I know why. Because i'm a huge and impulsive spender. Also, this job doesn't pay that bad either. Benefits are great as well.

I went for a interview for a job in the tourism industry, but retail as well. Not sure if i want to take it up. It's further away, the hourly wage is lower, benefits compared to my current job is pathetic. Seems really unappealing doesn't it? The only good thing about it is that I like that place. However, I'm afraid that because of the job, eventually I wouldn't like visiting that place anymore. Sigh. Dilemma. Not sure if I can commit either because aside from my diploma, I take an extra class that is held twice a week during evening time, so i'm unable to take night/closing shift. Ugh! I mean, pay and benefits isn't everything am I right? So long as I like the job and the people there. The people there seem nice. I like the place too. But it's far. I'm not sure I can commit to constantly travelling there, it's 40mins via bus from where I live. Also, the pay is lower. I feel like i'll think i'm being shortchanged and that it's not worth my time working there, then eventually, i'll come to hate the job as well.
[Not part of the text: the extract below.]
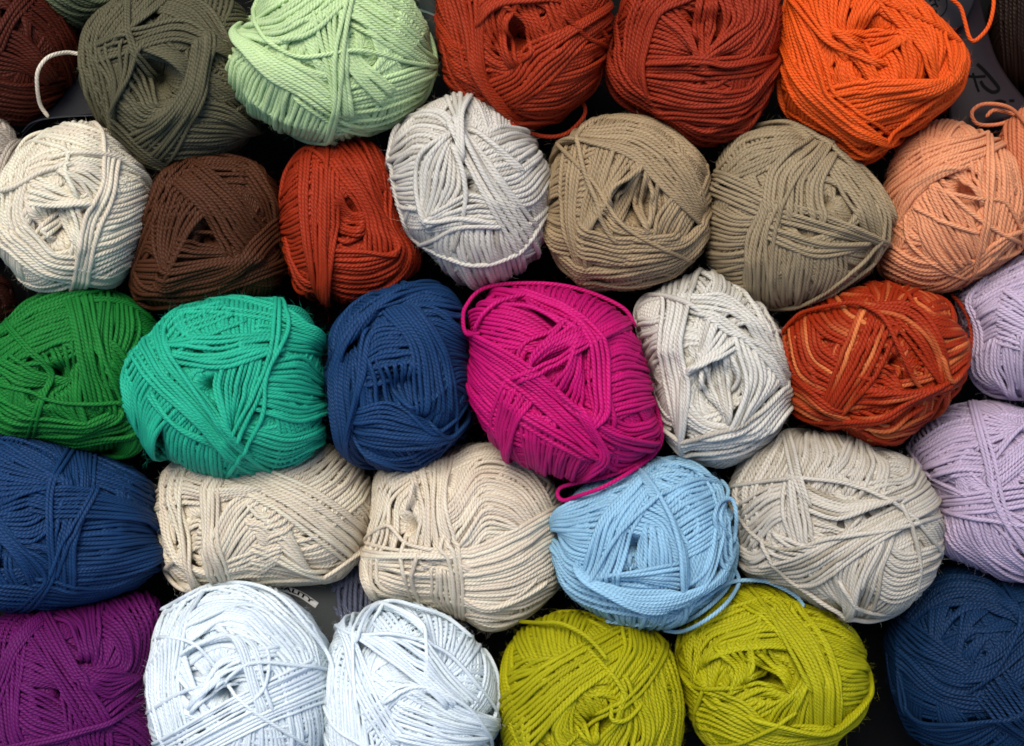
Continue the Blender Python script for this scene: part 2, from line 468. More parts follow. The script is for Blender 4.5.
B 110,250 230,420 340,600 / 180,190 280,350 440,580
B -10,430 60,300 180,170 / 30,500 90,330 160,230
B 220,210 330,400 480,640
B 240,210 345,400 490,625
B 20,740 200,700 450,640 600,560 / 60,760 250,720 460,650 640,560
@pale_blue_left crop=0,0,1 yr=0.88 z=50 col=219,234,250
O 147,680 158,625 180,598 215,584 255,583 290,598 318,630 333,665 332,710 310,770 240,800 180,780 152,730
H 222,684 20 .35
T pale icy blue yarn ball with messy winding, beside the purple ball
B 155,650 200,600 280,600 / 190,640 230,620 300,650
B 152,640 150,690 160,730 / 190,620 180,680 190,740
B 270,600 310,640 325,700 / 255,650 280,680 290,730
B 200,690 220,660 260,650 / 205,700 230,680 250,680 ~
B 170,735 230,700 300,665 / 200,755 260,725 325,700
B 195,650 230,640 250,690 / 215,640 250,645 265,690
B 190,630 250,610 300,650
B 230,630 265,650 262,690 235,710
B 165,640 200,650 240,700 300,740
B 155,620 215,590 280,598 318,640 333,680
B 150,712 190,690 230,684
B 160,625 152,680 165,735
B 215,690 250,665 310,668
L 160,610,1 215,584,2 270,590,2 310,630,2 332,665,2 330,710,0
@pale_blue_right crop=220,535,3.531 yr=0.88 z=52 col=219,234,250
O 355,580 385,410 410,320 530,258 635,230 775,272 900,370 970,494 978,635 950,790 780,930 530,930 390,790
H 600,680 40 .3
T pale icy blue yarn ball next to the two chartreuse balls
B 560,250 700,330 720,400 / 900,420 850,480 760,540
B 400,320 380,500 390,720 / 540,440 520,560 540,700
B 550,600 640,540 720,550 / 600,740 640,660 750,560
B 760,540 850,600 950,640 / 640,720 780,740 900,740
B 420,330 560,420 740,560 / 500,360 680,380 880,560
B 430,360 470,520 560,700 / 470,350 520,480 600,640
B 400,320 480,370 620,370 800,430 930,560
B 480,370 480,500 490,620
B 590,590 700,540 850,600 940,700
B 380,620 420,680 520,740
L 480,380,0 498,320,3 530,265,4 600,232,4 700,255,2 800,290,1 890,360,0
L 930,400,-8 958,440,-1 980,500,1.5 985,580,1.5 968,650,1 945,720,-3 930,760,-8
@chartreuse_left crop=430,535,3.531 z=48 col=176,174,16
O 240,600 250,480 290,370 370,300 480,270 600,290 750,320 850,400 890,550 890,700 840,820 650,900 430,880 280,800
H 580,680 60 .45
T chartreuse yarn ball with a strand end poking out, below the sky blue ball
B 300,380 330,440 360,500 / 560,320 540,370 560,410
B 260,500 320,450 380,440 / 250,620 300,600 360,560
B 750,600 760,700 700,760 / 860,450 890,600 880,740
B 440,640 470,690 520,720 / 580,570 610,620 600,660 ~
B 440,660 420,700 440,760 / 500,640 500,700 540,750 ~
B 260,620 300,720 380,800 / 360,720 380,760 440,820
B 280,560 440,450 640,340 / 380,720 520,570 700,440
B 680,330 690,400 660,460 / 820,350 820,430 720,560
B 720,560 780,660 760,760 / 660,640 640,680 580,750
B 560,410 640,500 690,580
B 800,330 840,400 740,560 600,650 480,740
B 780,330 820,400 720,550 590,635
B 640,620 630,650 690,650 740,600
L 312,305,2 380,310,2 460,312,2 540,350,1.5 590,395,1 625,440,0
@chartreuse_right crop=670,575,4.362 z=46 col=178,176,18
O 30,330 70,200 150,110 330,50 440,50 600,130 740,190 830,280 860,400 860,540 760,690 650,780 450,830 250,800 120,690 60,520
H 420,440 85 .5
T chartreuse yarn ball with a wide open hole, below the greyish beige ball
B 740,200 780,230 830,270 / 740,560 790,560 855,540
B 420,130 440,90 470,70 / 640,170 700,200 740,200
B 60,320 80,400 150,470 / 230,300 210,400 190,460
B 80,330 110,230 300,140 / 250,350 320,330 520,320
B 250,360 300,420 290,470 / 410,370 410,420 320,470 ~
B 410,400 470,430 510,490 / 500,400 540,440 560,490 ~
B 310,500 400,470 500,530 / 420,600 470,570 520,520 ~
B 530,510 470,570 440,620 / 700,460 720,540 730,630
B 340,140 480,260 590,460 620,640 / 560,130 680,300 730,450 740,620
B 160,480 330,560 420,640 640,660 / 140,660 300,720 480,760 640,740
B 420,630 640,670 760,620 850,530 / 500,680 660,690 800,600
B 360,120 200,180 60,300
B 380,90 450,200 550,400 600,500
B 60,440 130,490 290,490
B 0,300 60,430 170,560 200,580
B 160,500 110,620 130,720 200,740
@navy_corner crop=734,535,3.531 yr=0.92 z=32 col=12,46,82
O 540,340 590,250 700,150 800,110 950,150 1100,200 1200,350 1200,600 1100,760 850,800 650,720 570,560
T dark navy yarn ball in the lower right corner beneath the lavender ball
B 560,560 680,660 900,640 / 620,740 800,760 1000,640
B 620,280 720,160 900,160 1000,280 / 740,260 800,250 900,250 970,280
B 560,420 700,560 880,610 1000,540 / 740,420 820,470 900,430 1000,330
B 560,330 640,420 760,470 / 620,300 700,360 780,420
B 900,620 980,700 1060,740 / 1000,540 1040,620 1100,680
B 980,230 1000,330 920,480 820,560
@dark_red_left crop=0,0,1 z=26 col=52,22,16
O -75,305 -60,275 -30,268 2,278 12,300 8,322 -15,340 -50,338
T very dark brown yarn ball deep in the gap left of the green ball
@periwinkle crop=0,0,1 z=12 col=100,106,128
O 300,600 310,570 335,555 365,556 390,575 398,605 388,632 360,650 330,646 308,628
T periwinkle yarn ball in a grey paper band reading QUALITY, below the cream balls
B 345,565 340,600 345,640 / 380,575 385,600 378,635
@dark_brown_right crop=0,0,1 z=22 col=34,18,9
O 990,20 995,-20 1020,-50 1060,-55 1090,-20 1095,30 1075,80 1040,98 1010,85 995,55
T very dark brown yarn ball in the shaded top right corner, beside the dark paper band
B 1000,-30 1003,20 1010,85 / 1050,-50 1050,20 1045,95
"""
import bpy, math
import numpy as np
from mathutils import Vector

# ------------------------------------------------------------------ scene
scene = bpy.context.scene
scene.cycles.filter_width = 1.6
scene.cycles.diffuse_bounces = 8
COL = scene.collection
CAM_Z, F = 0.85, 1975.0          # metres above the bin floor, focal length in pixels
W, H = 1024, 746
CAMP = np.array([0., 0., CAM_Z])
YR = 0.00092                     # yarn radius (m)
rng = np.random.default_rng(7)

cam = bpy.data.cameras.new("camera")
cam.sensor_width = 36.0
cam.lens = 36.0 * F / W
cam.clip_start, cam.clip_end = 0.01, 200.0
camo = bpy.data.objects.new("camera", cam)
camo.location = (0, 0, CAM_Z)
COL.objects.link(camo)
scene.camera = camo

def srgb(c):
    out = []
    for v in c:
        v /= 255.0
        out.append(v / 12.92 if v <= 0.04045 else ((v + 0.055) / 1.055) ** 2.4)
    return out

def world_pt(px, py, z):
    s = (CAM_Z - z) / F
    return np.array([(px - W / 2) * s, (H / 2 - py) * s, z])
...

Even so, I don't think I want to work in the retail anymore, it's so not my thing. I want to try other stuff but in the same place for the tourism sector. Afraid that if I reject their offer for the retail job, they wouldn't accept me in at all. But, if I work there, there is a possibility that I can get there for my internship right? I mean, go there, get connections and find my way in. Since my diploma is tourism related. Ah, what to do. I already went for the interview. I shouldn't had sent my application in at all.

I feel like I should just stay in my current job and just hang it out till my internship in 10 months time or like when year 3 starts. I really do not know what to do. I feel so conflicted. I know the job in the tourism industry is totally not something I can tolerate for long. Why do I feel so tempted to take it up?? I'm clearly aware that i'll simply regret it.

Even getting the absurd idea that I should take up both jobs, get the best of both worlds. In the back of my head, I OBVIOUSLY KNOW that I will ABSOLUTELY NOT be able to handle it. Yet, I want to try. Lord save me please. What is wrong with me. Greedy. Just worried that it'll be an opportunity wasted.

Having time management issues seriously. I want to stay at home, watch my dramas, catch up on my sleep, study when I want to, play with my dogs, go on dates with my boyfriend or just spend time with him. BUT, I want money too ;_;

Please be nice to retail people. Particularly those in apparel-line & during holiday seasons.